The government replied yesterday to a letter from the company that seeks an amicable settlement, the official said, asking not to be named as the information isn’t public. The administration may seek to waive interest and penalties on levies, such as in Vodafone’s case, arising from changes to tax laws applied retroactively, another official said, asking not to be identified as he isn’t authorized to speak to the media.

India’s recent push to lure foreign investment to revive an economy facing budget and trade deficits has been hurt by the spat with the second-largest mobile phone operator, amid concern the nation’s tax laws have become more hostile. The company said Jan. 6 that no tax is payable after the authorities sent a reminder about the liability, which arises from the 2007 purchase of Hutchison Whampoa Ltd.’s Indian assets.

Whether a waiver of interest and penalty charges is a way to settle the argument between Asia’s No. 3 economy and the Newbury, England-based business depends on Vodafone’s response to such a proposal, according to one of the officials.

Vodafone has “said all along” that it wants to reach an amicable settlement with the Indian government, Ben Padovan, a spokesman, said today.

The Supreme Court ruled in January last year that the operator isn’t liable and dismissed the government’s case. Former Finance Minister Pranab Mukherjee amended the tax law in March 2012’s budget to revive the claim.

Rare Cases

Vodafone’s Chief Financial Officer Andy Halford told analysts in November that the company has decided against making a tax provision for the potential bill.

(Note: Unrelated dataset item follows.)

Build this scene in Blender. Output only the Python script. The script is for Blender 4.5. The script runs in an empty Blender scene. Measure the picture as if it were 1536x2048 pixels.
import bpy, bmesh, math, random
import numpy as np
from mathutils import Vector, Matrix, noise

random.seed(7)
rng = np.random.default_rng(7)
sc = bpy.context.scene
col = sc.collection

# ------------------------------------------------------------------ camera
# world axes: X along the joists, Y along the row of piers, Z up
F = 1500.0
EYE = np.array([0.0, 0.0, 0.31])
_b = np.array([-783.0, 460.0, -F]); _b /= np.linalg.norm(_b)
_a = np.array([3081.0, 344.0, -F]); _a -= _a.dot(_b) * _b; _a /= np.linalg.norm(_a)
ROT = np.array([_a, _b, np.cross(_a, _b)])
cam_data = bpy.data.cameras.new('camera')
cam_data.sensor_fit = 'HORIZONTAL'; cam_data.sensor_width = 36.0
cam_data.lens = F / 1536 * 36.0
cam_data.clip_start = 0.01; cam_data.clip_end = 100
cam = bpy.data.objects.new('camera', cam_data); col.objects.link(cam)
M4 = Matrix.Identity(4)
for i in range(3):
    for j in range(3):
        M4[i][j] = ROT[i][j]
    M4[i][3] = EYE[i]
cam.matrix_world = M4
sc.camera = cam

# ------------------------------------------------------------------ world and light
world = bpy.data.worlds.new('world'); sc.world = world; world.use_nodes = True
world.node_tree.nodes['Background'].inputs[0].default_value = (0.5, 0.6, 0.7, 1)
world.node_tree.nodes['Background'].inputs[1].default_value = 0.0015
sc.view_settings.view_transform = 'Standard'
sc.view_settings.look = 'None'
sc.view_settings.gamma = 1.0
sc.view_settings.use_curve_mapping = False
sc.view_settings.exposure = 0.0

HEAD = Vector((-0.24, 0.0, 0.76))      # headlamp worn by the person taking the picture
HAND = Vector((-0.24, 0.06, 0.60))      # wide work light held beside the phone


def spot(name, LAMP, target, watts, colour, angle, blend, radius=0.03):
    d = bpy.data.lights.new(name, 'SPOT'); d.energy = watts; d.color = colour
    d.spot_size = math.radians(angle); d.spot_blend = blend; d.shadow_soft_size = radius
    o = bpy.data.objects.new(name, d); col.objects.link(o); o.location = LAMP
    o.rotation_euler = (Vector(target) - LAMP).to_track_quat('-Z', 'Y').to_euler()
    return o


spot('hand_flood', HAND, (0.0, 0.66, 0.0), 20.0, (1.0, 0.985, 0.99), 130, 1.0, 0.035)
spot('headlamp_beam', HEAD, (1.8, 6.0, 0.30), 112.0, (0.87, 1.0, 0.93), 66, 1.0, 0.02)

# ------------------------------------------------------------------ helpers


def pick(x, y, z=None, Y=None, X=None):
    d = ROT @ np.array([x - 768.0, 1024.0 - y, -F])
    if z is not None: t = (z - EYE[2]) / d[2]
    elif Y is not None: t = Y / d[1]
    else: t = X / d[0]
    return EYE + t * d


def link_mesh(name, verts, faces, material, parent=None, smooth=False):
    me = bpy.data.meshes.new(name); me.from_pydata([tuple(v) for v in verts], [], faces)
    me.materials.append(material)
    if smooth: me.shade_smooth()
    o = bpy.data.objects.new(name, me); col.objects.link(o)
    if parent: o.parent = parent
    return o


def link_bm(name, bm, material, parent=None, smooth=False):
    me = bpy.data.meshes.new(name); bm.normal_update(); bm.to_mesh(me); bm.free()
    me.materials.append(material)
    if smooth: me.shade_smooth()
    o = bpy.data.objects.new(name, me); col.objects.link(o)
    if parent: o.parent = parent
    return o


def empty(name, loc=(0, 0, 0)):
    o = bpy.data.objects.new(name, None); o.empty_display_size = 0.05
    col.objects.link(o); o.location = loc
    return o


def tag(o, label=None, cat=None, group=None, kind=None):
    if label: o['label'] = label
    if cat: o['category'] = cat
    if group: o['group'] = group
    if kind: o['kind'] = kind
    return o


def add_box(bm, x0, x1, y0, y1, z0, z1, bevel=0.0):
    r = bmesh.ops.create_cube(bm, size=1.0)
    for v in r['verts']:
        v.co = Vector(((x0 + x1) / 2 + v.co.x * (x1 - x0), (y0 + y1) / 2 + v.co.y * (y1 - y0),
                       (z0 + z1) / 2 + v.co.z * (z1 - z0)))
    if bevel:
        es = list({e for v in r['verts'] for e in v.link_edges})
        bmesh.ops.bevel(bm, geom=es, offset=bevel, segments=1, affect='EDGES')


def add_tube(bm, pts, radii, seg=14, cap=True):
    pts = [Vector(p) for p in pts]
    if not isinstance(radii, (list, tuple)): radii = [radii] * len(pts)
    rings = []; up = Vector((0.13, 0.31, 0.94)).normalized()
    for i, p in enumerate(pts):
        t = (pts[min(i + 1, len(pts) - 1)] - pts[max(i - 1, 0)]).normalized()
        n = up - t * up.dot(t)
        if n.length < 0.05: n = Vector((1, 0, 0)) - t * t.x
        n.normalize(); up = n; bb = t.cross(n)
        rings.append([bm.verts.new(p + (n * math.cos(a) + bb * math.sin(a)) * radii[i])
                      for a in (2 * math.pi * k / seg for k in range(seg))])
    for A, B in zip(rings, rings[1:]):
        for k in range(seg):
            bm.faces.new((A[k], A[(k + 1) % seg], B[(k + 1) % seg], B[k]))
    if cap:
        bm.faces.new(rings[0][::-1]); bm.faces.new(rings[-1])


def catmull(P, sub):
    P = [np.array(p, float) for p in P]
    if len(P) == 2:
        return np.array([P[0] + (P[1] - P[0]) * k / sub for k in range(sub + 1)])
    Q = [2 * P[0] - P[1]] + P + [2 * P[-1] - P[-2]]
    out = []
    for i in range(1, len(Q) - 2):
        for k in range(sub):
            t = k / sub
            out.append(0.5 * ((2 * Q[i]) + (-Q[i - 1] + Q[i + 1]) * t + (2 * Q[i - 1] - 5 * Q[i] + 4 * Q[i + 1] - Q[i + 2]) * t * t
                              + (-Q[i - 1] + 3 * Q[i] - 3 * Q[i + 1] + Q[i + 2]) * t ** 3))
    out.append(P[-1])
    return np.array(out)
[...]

An expert panel set up by Prime Minister Manmohan Singh said in October that India should refrain from applying changes to tax laws retroactively except in rare cases. If the government still opts to levy such charges, the seller making the gains should be liable, it said.

Finance Minister Palaniappan Chidambaram, who is due to deliver the annual budget next month, has pledged to contain the fiscal gap as he tries to boost confidence in India’s outlook.

He is planning a tour of Asia and Europe aimed at wooing investors, four people with knowledge of the matter have said. The economy may expand as little as 5.7 percent in the year through March, the weakest pace in a decade, according to his ministry.

U.S. trade and lobby groups have criticized the retrospectively applied amendments, saying they may lead to levies going as far back as 50 years and deter investment from overseas. U.K. Chancellor of the Exchequer George Osborne has said the changes could damage India’s investment climate.